Moody's and Merrill revise rating systems - Emirates24|7

Moody's and Merrill revise rating systems

Two major research firms yesterday announced changes in the way they rate companies and financial instruments to provide greater transparency and differentiation and to allow investors to better manage risk.

New York-based Moody's Investors Service said it will introduce two supplemental measures to its structured finance ratings to enhance their transparency and information content. The Assumption Volatility Score will assess potential rating volatility based on the uncertainty of rating model assumptions. Loss Sensitivity will capture a rating's sensitivity to a change in the expected loss rate on the collateral pool backing the security.

"These two measures will provide more clarity about the credit characteristics of structured finance ratings," said Michel Madelain, the new Chief Operating Officer at Moody's.

"We believe they will provide investors greater insights into the risks of structured finance products."

Merrill Lynch Global Research, also based out of New York, announced a new system of equity ratings designed to provide clients with enhanced transparency into analysts' views, differentiation among the equity ratings within a sector, as well as closer alignment between rating distributions and historical stock performance.

"The basis of the new equity rating system is to reinforce our ongoing drive to encourage Merrill Lynch analysts to adopt the perspective and mindset of top-performing investors," said Candace Browning, president of ML Global Research.

In Merrill's new system, "Buy" stocks are expected to have a total return of at least 10 per cent and are the most attractive stocks in a coverage cluster. "Neutral" stock prices are expected to remain flat or increase, but be less attractive than Buy-rated stocks. "Underperform" stocks are expected to have either a negative total return or have a positive total return but be the least attractive stocks in a coverage cluster. These structural changes come in the wake of the sub-prime mortgage crisis and the criticism that rating agencies in particular have faced over the way they have dealt with complex financial instruments.
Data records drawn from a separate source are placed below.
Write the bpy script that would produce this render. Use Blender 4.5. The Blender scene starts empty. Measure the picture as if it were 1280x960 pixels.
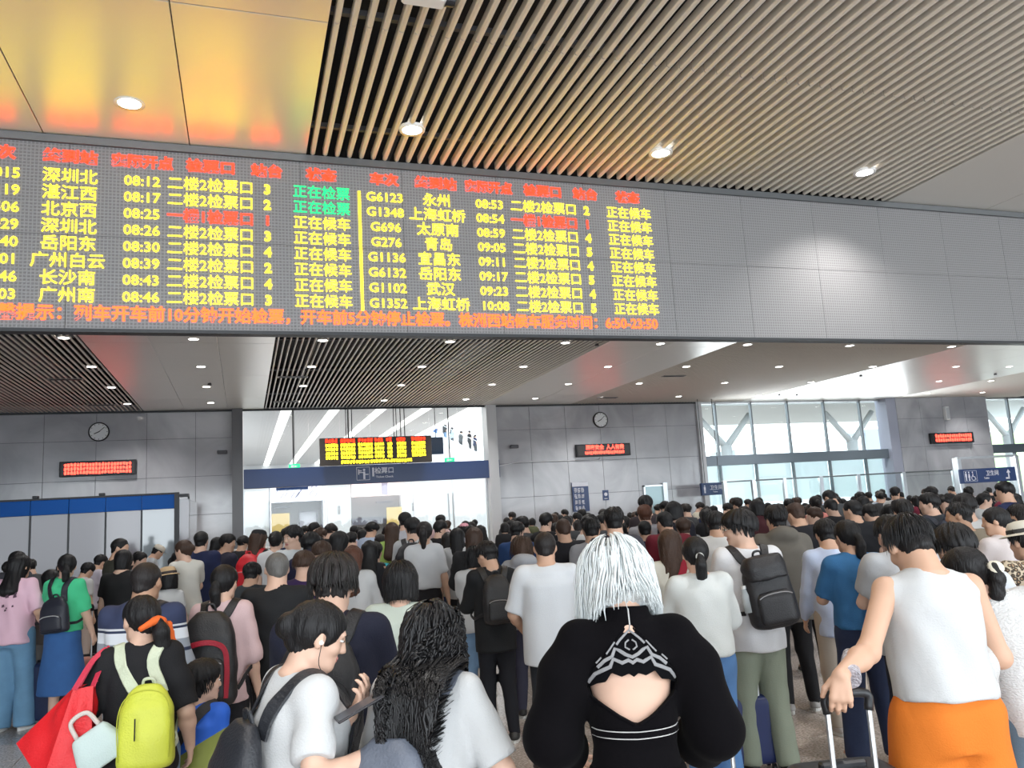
import bpy, math, random
import numpy as np
from mathutils import Matrix, Vector
random.seed(7)
rng = np.random.default_rng(7)
scene = bpy.context.scene
col = scene.collection

# ---------------------------------------------------------------- camera
FPX = 1006.0
def _n(v): return v / np.linalg.norm(v)
CX = _n(np.array([3010.0, -22.0, FPX]))          # world X, Y, Z seen from the camera (right, down, forward)
CY = _n(np.array([-335.0, 177.0, FPX])); CY = _n(CY - CX * (CX @ CY))
CZ = np.cross(CX, CY)
if CZ[1] > 0: CZ = -CZ
CAMH = 1.82
cam_d = bpy.data.cameras.new('camera'); cam = bpy.data.objects.new('camera', cam_d); col.objects.link(cam)
cam_d.sensor_width = 36; cam_d.lens = FPX / 1280 * 36; cam_d.clip_end = 400; cam_d.clip_start = 0.05
cam.matrix_world = Matrix(((CX[0], -CX[1], -CX[2], 0), (CY[0], -CY[1], -CY[2], 0), (CZ[0], -CZ[1], -CZ[2], CAMH), (0, 0, 0, 1)))
scene.camera = cam
def ray(px, py):
    r = np.array([(px - 640) / FPX, (py - 480) / FPX, 1.0]); return np.array([r @ CX, r @ CY, r @ CZ])
def onz(px, py, z): r = ray(px, py); t = (z - CAMH) / r[2]; return r[0]*t, r[1]*t, z
def ony(px, py, y): r = ray(px, py); t = y / r[1]; return r[0]*t, y, CAMH + r[2]*t
_fw = _n(np.array([CX[2], CY[2], 0.0]))            # horizontal forward of the camera
YAW = math.atan2(-_fw[0], _fw[1])                  # rotation about z that looks away from the camera
def at(px, py, d):                                 # the point seen at a pixel, d metres ahead
    r = ray(px, py); t = d / (r @ _fw); return np.array([r[0]*t, r[1]*t, CAMH + r[2]*t])

# ---------------------------------------------------------------- world, exposure, large lights
scene.view_settings.view_transform = 'Standard'; scene.view_settings.look = 'None'
scene.view_settings.gamma = 1; scene.view_settings.use_curve_mapping = False
scene.view_settings.exposure = 0.42
w = bpy.data.worlds.new('sky'); scene.world = w; w.use_nodes = True
w.node_tree.nodes['Background'].inputs[0].default_value = (0.86, 0.94, 1.0, 1)
w.node_tree.nodes['Background'].inputs[1].default_value = 3.2
scene.cycles.max_bounces = 6; scene.cycles.diffuse_bounces = 3; scene.cycles.glossy_bounces = 3
scene.cycles.transparent_max_bounces = 12; scene.cycles.transmission_bounces = 4
scene.cycles.caustics_reflective = False; scene.cycles.caustics_refractive = False
scene.cycles.sample_clamp_indirect = 6
scene.cycles.use_denoising = True
def area(name, loc, rot, sx, sy, power, color=(1, 1, 1)):
    l = bpy.data.lights.new(name, 'AREA'); l.shape = 'RECTANGLE'; l.size = sx; l.size_y = sy
    l.energy = power; l.color = color
    o = bpy.data.objects.new(name, l); col.objects.link(o); o.location = loc; o.rotation_euler = rot; return o
# daylight coming in through the glazed hall front behind the photographer and through the glazing ahead on the right
area('daylight_front_glazing', (4, -7.6, 2.7), (math.radians(90), 0, 0), 22, 4.4, 700, (0.88, 0.95, 1.0))
area('daylight_right_glazing', (20, 24.6, 3.6), (math.radians(-90), 0, 0), 9, 2.6, 260, (0.88, 0.95, 1.0))
area('concourse_fill_light', (3.9, 33, 5.3), (0, 0, 0), 12, 14, 700, (1, 1, 1))  # added fill lamp without a fixture, brightens the concourse behind the gate
area('daylight_gate_glazing', (3.9, 24.7, 2.2), (math.radians(-90), 0, 0), 7, 3.6, 70, (0.95, 0.97, 1.0))

# ---------------------------------------------------------------- tools
MATS = {}
def mat(name, c, rough=0.6, metal=0.0, bump=0.0, bscale=60.0, stretch=None, vary=0.0, spec=0.5, emit=None, estr=0, alpha=1.0,
        sheen=0.0, coat=0.0, sss=0.0, vscale=None, trans=0.0):
    if name in MATS: return MATS[name]
    m = bpy.data.materials.new(name); m.use_nodes = True; nt = m.node_tree; N = nt.nodes; L = nt.links
    b = N['Principled BSDF']; c = tuple(c) + (1,)
    b.inputs['Base Color'].default_value = c; b.inputs['Roughness'].default_value = rough; b.inputs['Metallic'].default_value = metal
    b.inputs['Specular IOR Level'].default_value = spec
    if emit is not None:
        b.inputs['Emission Color'].default_value = tuple(emit) + (1,); b.inputs['Emission Strength'].default_value = estr
    if alpha < 1: b.inputs['Alpha'].default_value = alpha
    if sheen: b.inputs['Sheen Weight'].default_value = sheen
    if coat: b.inputs['Coat Weight'].default_value = coat
    if trans: b.inputs['Transmission Weight'].default_value = trans
    if sss:
        b.inputs['Subsurface Weight'].default_value = sss; b.inputs['Subsurface Radius'].default_value = (0.012, 0.005, 0.003)
        b.inputs['Subsurface Scale'].default_value = 1.0
    if bump or vary:
        tc = N.new('ShaderNodeTexCoord'); mp = N.new('ShaderNodeMapping'); L.new(tc.outputs['Object'], mp.inputs[0])
        if stretch: mp.inputs['Scale'].default_value = stretch
        if bump:
            no = N.new('ShaderNodeTexNoise'); no.inputs['Scale'].default_value = bscale; no.inputs['Detail'].default_value = 3
            L.new(mp.outputs[0], no.inputs['Vector']); bp = N.new('ShaderNodeBump'); bp.inputs['Strength'].default_value = bump
            bp.inputs['Distance'].default_value = 0.01
            L.new(no.outputs['Fac'], bp.inputs['Height']); L.new(bp.outputs[0], b.inputs['Normal'])
        if vary:
            n2 = N.new('ShaderNodeTexNoise'); n2.inputs['Scale'].default_value = vscale or bscale * 0.3; n2.inputs['Detail'].default_value = 4
            L.new(mp.outputs[0], n2.inputs['Vector'])
            mx = N.new('ShaderNodeMix'); mx.data_type = 'RGBA'; mx.inputs[6].default_value = tuple(max(0, v * (1 - vary)) for v in c[:3]) + (1,)
            mx.inputs[7].default_value = tuple(min(1, v * (1 + vary)) for v in c[:3]) + (1,)
            L.new(n2.outputs['Fac'], mx.inputs[0]); L.new(mx.outputs[2], b.inputs['Base Color'])
    MATS[name] = m; return m

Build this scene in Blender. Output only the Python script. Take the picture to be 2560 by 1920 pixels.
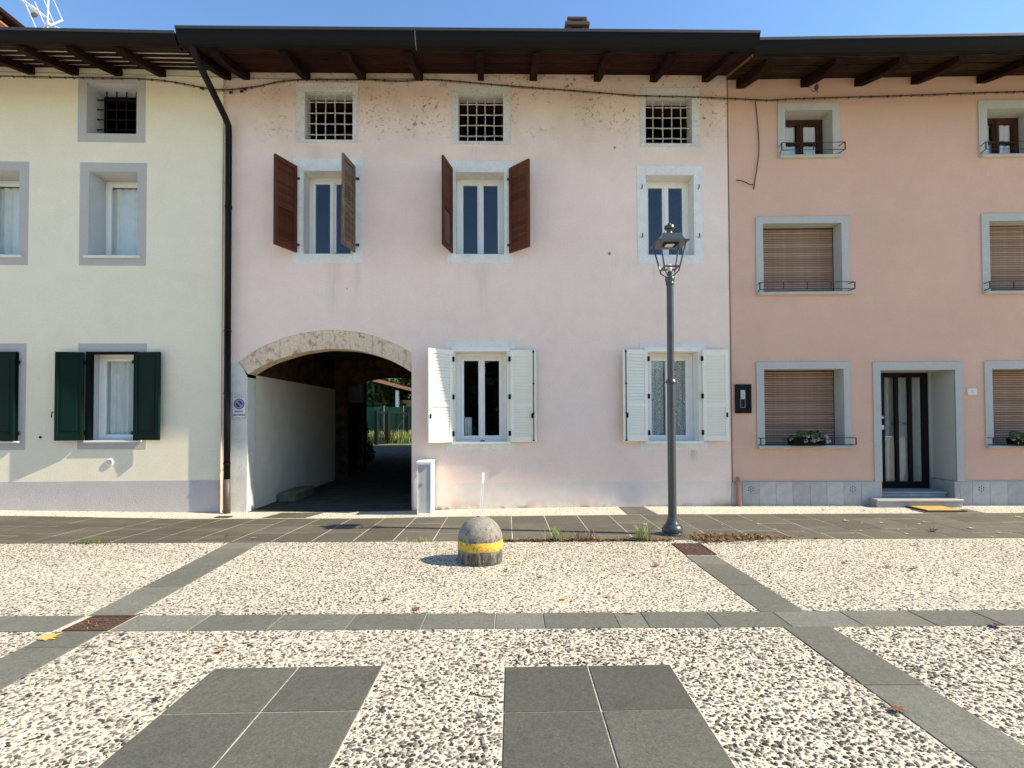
import bpy, bmesh, math, random
import numpy as np
from math import sin, cos, tan, radians, pi, sqrt, atan2
from mathutils import Vector, Matrix

random.seed(7)
rng = np.random.default_rng(11)
SC = bpy.context.scene
for o in list(bpy.data.objects):
    bpy.data.objects.remove(o)
COL = SC.collection

# ------------------------------------------------------------------ camera
PITCH, ROLL = radians(1.18), 0.0045
cam_data = bpy.data.cameras.new('camera')
cam = bpy.data.objects.new('camera', cam_data)
COL.objects.link(cam)
cam_data.sensor_width = 36.0
cam_data.lens = 1340 / 2560 * 36
cam_data.shift_y = 60 / 2560
cam_data.clip_start = 0.05
cam_data.clip_end = 1000
_f = Vector((0, cos(PITCH), sin(PITCH)))
_u = Vector((0, -sin(PITCH), cos(PITCH)))
_r = Vector((1, 0, 0))
_r2 = _r * cos(ROLL) - _u * sin(ROLL)
_u2 = _u * cos(ROLL) + _r * sin(ROLL)
_m = Matrix((( _r2.x, _u2.x, -_f.x, 0), (_r2.y, _u2.y, -_f.y, 0), (_r2.z, _u2.z, -_f.z, 1.5), (0, 0, 0, 1)))
cam.matrix_world = _m
SC.camera = cam

# ------------------------------------------------------------------ sky, sun, exposure
SUN_AZ = radians(-8.6)        # direction to the sun, measured from +X
SUN_EL = radians(39.9)
world = bpy.data.worlds.new('World')
SC.world = world
world.use_nodes = True
wn = world.node_tree
wn.nodes.clear()
sky = wn.nodes.new('ShaderNodeTexSky')
sky.sky_type = 'NISHITA'
sky.sun_disc = False
sky.sun_elevation = SUN_EL
sky.sun_rotation = pi / 2 - SUN_AZ
sky.altitude = 50
sky.air_density = 1.25
sky.dust_density = 0.1
sky.ozone_density = 6.5
bg = wn.nodes.new('ShaderNodeBackground')
bg.inputs['Strength'].default_value = 0.12
wo = wn.nodes.new('ShaderNodeOutputWorld')
wn.links.new(sky.outputs[0], bg.inputs[0])
wn.links.new(bg.outputs[0], wo.inputs[0])

sun_data = bpy.data.lights.new('sun', 'SUN')
sun_data.energy = 4.3
sun_data.angle = radians(0.53)
sun_data.color = (1.0, 0.90, 0.72)
sun = bpy.data.objects.new('sun', sun_data)
COL.objects.link(sun)
_d = Vector((cos(SUN_AZ) * cos(SUN_EL), sin(SUN_AZ) * cos(SUN_EL), sin(SUN_EL)))
sun.rotation_euler = _d.to_track_quat('Z', 'Y').to_euler()
sun.location = (12, -4, 14)

vs = SC.view_settings
vs.view_transform = 'Standard'
vs.look = 'None'
vs.gamma = 1.0
vs.use_curve_mapping = False
vs.exposure = 1.06

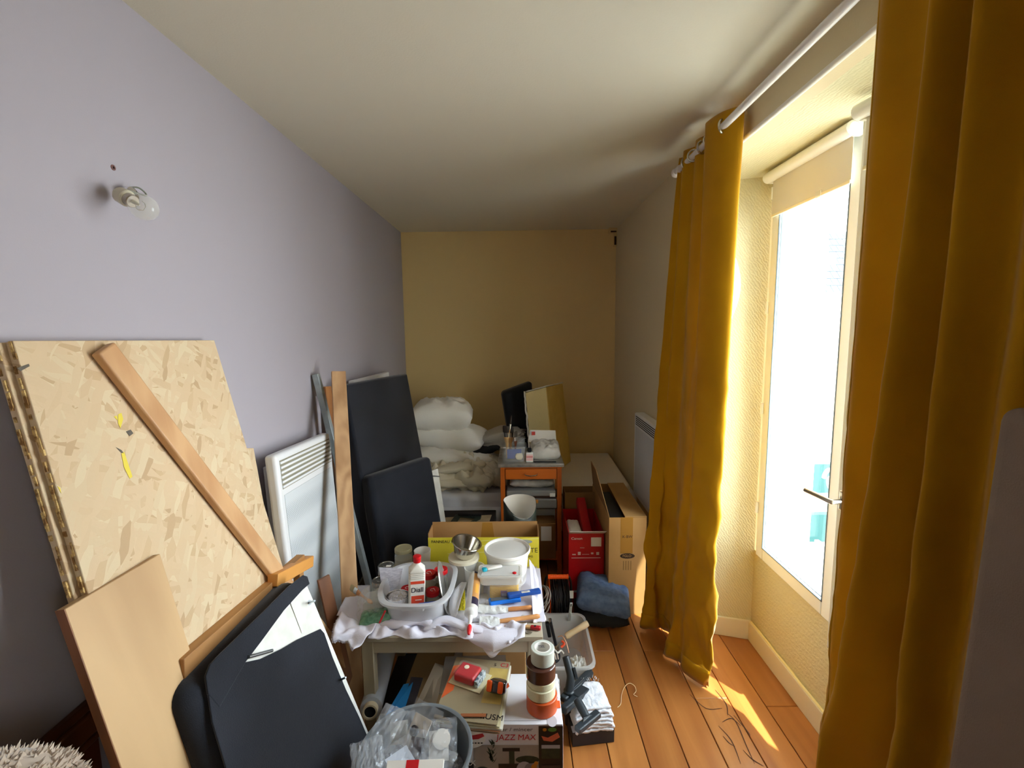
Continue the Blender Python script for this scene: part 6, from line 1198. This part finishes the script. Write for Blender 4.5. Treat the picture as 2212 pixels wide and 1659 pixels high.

Moody's, Standard & Poor's and Fitch Ratings have been forced to downgrade billions of dollars of securitised products in the past eight months. Moody's this month replaced COO Brian Clarkson with Madelain.

Last month, the Financial Stability Forum, a committee of central bankers and regulators, urged the rating agencies to change their system of measuring risk for corporate bonds and securitised products.

Moody's developed its new measures working from responses to a call for comment issued in February, "Should Moody's consider differentiating structured finance and corporate ratings?", and from additional market discussions. Moody's received more than 200 responses, including from investors that together held in excess of $9trn (Dh33trn) in fixed income securities.

In their responses, market participants overwhelmingly rejected the idea of a separate rating scale for structured finance securities. However, they also voiced a desire for more information from Moody's on key components of structured finance risk. These included the degree of certainty in the assumptions behind a structured finance rating and the sensitivity of a rating to losses in the loan pools.

The Assumption Volatility Score, or V score, will rank transactions on a one-to-five scale by the potential for significant changes owing to uncertainty around the assumptions and the modelling that underlie the ratings. A single V score will apply across tranches to an entire transaction.

The V score will be the composite score on factors including historical performance, data adequacy, the complexity and market value sensitivity of a transaction, and governance.

Loss Sensitivities will measure the number of rating notches Moody's would expect a security to be downgraded should the expected loss rate on its underlying collateral pool increase to a highly stressed level.

Specifically, the measure looks at the change in ratings that would follow the expected loss rate on the transaction's underlying collateral pool increasing to, for example, a 95 per cent loss level stress, that is to a level expected to have a one-in-twenty chance of occurring.

Merrill's new system also introduces dispersion guidelines that limit the number of the stocks in each rating category: Buy-rated stocks may not exceed 70 per cent, Neutral-rated stocks may not exceed 30 per cent and Underperform stocks must be at least 20 per cent of each coverage cluster.